Les frères Sisters – Jacques Audiard

Les frères Sisters – Jacques Audiard

S’il y a un genre qui conserve mon affection malgré le passage du temps, c’est bien celui du western. Qu’on soit chez Ford ou chez Leone, avec John Wayne, Kevin Costner, Yul Brynner ou Clint Eastwood, c’est toujours un grand moment d’évasion pour moi.

Malheureusement, on sait tous que les westerns n’ont plus le vent en poupe depuis des décennies désormais, alors quand il en sort un, il suscite par défaut mon intérêt.

La réalisation, adaptée d’un livre de Patrick deWitt, dont nous allons parler aujourd’hui, avec Jacques Audiard aux commandes, avait de quoi titiller la curiosité. Outre son réalisateur, on nous sert un casting assez éclectique mais qui a su faire ses preuves : John C. Reilly et Joaquin Phoenix campent les rôles titres et sont rejoints par Jake Gyllenhaal (dont je n’ai encore pas réussi à orthographier le nom sans aller voir sur le net d’abord) et Riz Ahmed qui a toute mon affection depuis Rogue One.

Le film se concentre surtout sur Charlie et Eli Sisters, acteurs de toutes les basses besognes (tournant principalement autour des assassinats sans autre forme de diplomatie que le temps nécessaire au rechargement d’un barillet) pour le Commodore (Rutger Hauer, caméo de luxe). Une subtilité s’installe rapidement : si Charlie (Phoenix) se complaît dans cette vie simple faite de violence et d’excès en tout genre (le mec est bourré 50% du film ou pas loin), Eli (Reilly) est beaucoup plus sensible et se rêve en homme rangé, aspirant à une vie plus raffinée. La différence apparaît très tôt dans le film quand l’un veut sauver des chevaux d’une grange en feu alors que l’autre s’en tamponne le coquillard.

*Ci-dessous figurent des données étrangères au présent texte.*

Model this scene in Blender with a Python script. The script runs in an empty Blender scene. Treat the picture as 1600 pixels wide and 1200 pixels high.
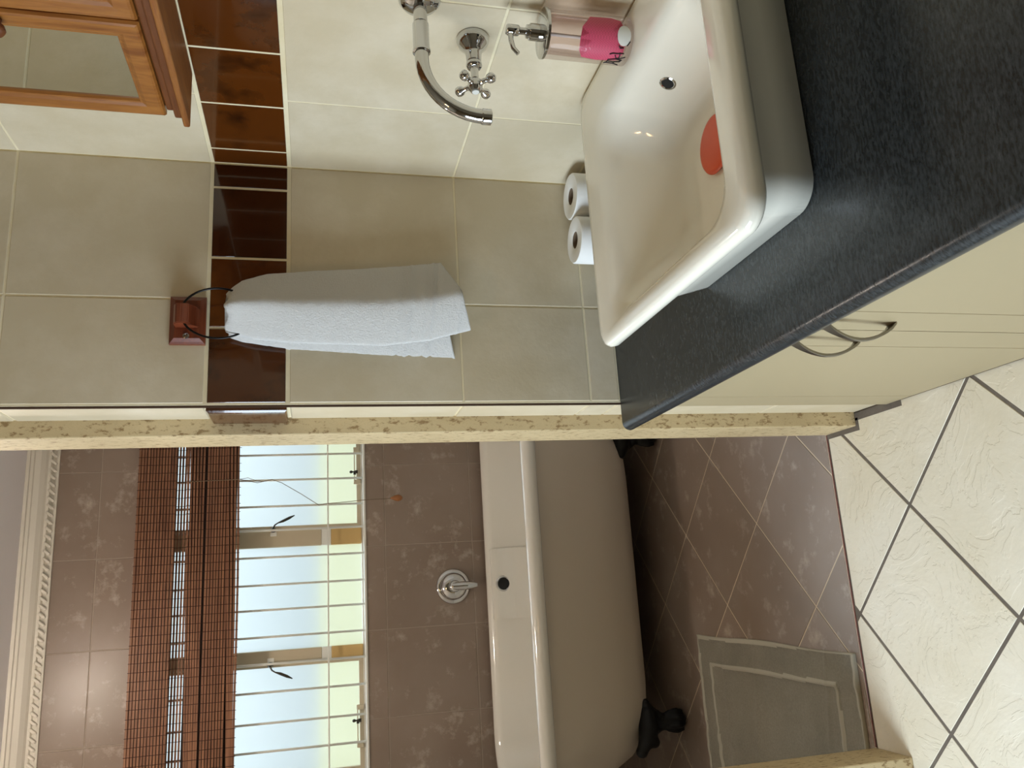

On fait plus tard la connaissance de John Morris (Gyllenhaal) détective érudit, aussi aux ordres du Commodore, chargé de traquer Hermann Kermit Warm (Ahmed), chimiste de son état, puis de le livrer aux frères Sisters pour un interrogatoire en bonnes et dues règles (et avec diplomatie).

Le film nous fait parcourir quelques lieues, on campe avec les uns, en mangeant à la cuillère dans des écuelles en ferraille (un cliché que j’affectionne), on s’isole avec les autres, les étapes en ville sont l’occasion pour les frères Sisters de jouer du six-coups, laissant ça et là cadavres et bouteilles brisées comme autant de vie, mais on ne s’attarde pas, la plupart n’ont pas de nom ou si peu de paroles qu’ils ne sont qu’un léger contretemps. Principaux atouts d’Audiard dans sa façon de filmer : l’ambiance sonore. La musique d’Alexandre Desplat est au poil, mais son absence lors des affrontements rend les choses d’autant plus brutales que les détonations des revolvers sont particulièrement bruyantes, pour ne pas dire dérangeantes. La scène d’ouverture est en cela d’une violence particulière puisqu’elle ne montre pas grand-chose de frontal, mais est ponctuée par les bruits des armes à feux volontairement rehaussés.

En plus du son, l’image est superbe, les décors, tous européens, donnent envie de se perdre en pleine nature (même si, visiblement, les araignées et les ours risqueraient de me poser problème). Un cadre bien choisi pour une aventure tendue, impeccablement portée par un quatuor majoritairement convaincant (Gyllenhaal peut-être un peu en retrait par rapport aux autres), surtout Reilly dont j’avais oublié le potentiel dramatique pourtant bien réel (Magnolia est là pour en témoigner).

Au rang des faiblesses, j’aurais tendance à pointer du doigt un dernier quart de film assez frustrant dans son déroulé comme dans sa morale et un message peut-être un peu trop cliché, représenté par la formule chimique d’Hermann. A titre plus personnel, je suis aussi plus friand des westerns aventureux, qui offrent de s’attacher aux personnages. Ici, on reste bien distant des uns, on éprouve de la pitié pour d’autres, mais à aucun moment le film ne se montre suffisamment accessible pour en donner plus. Après, ce n’est pas le but, et c’est de l’ordre du détail ; il restera par conséquent un film solide aux bons acteurs, et il faut quand même avouer que ça fait du bien de revenir à un cinéma plus artisanal et sans fonds verts.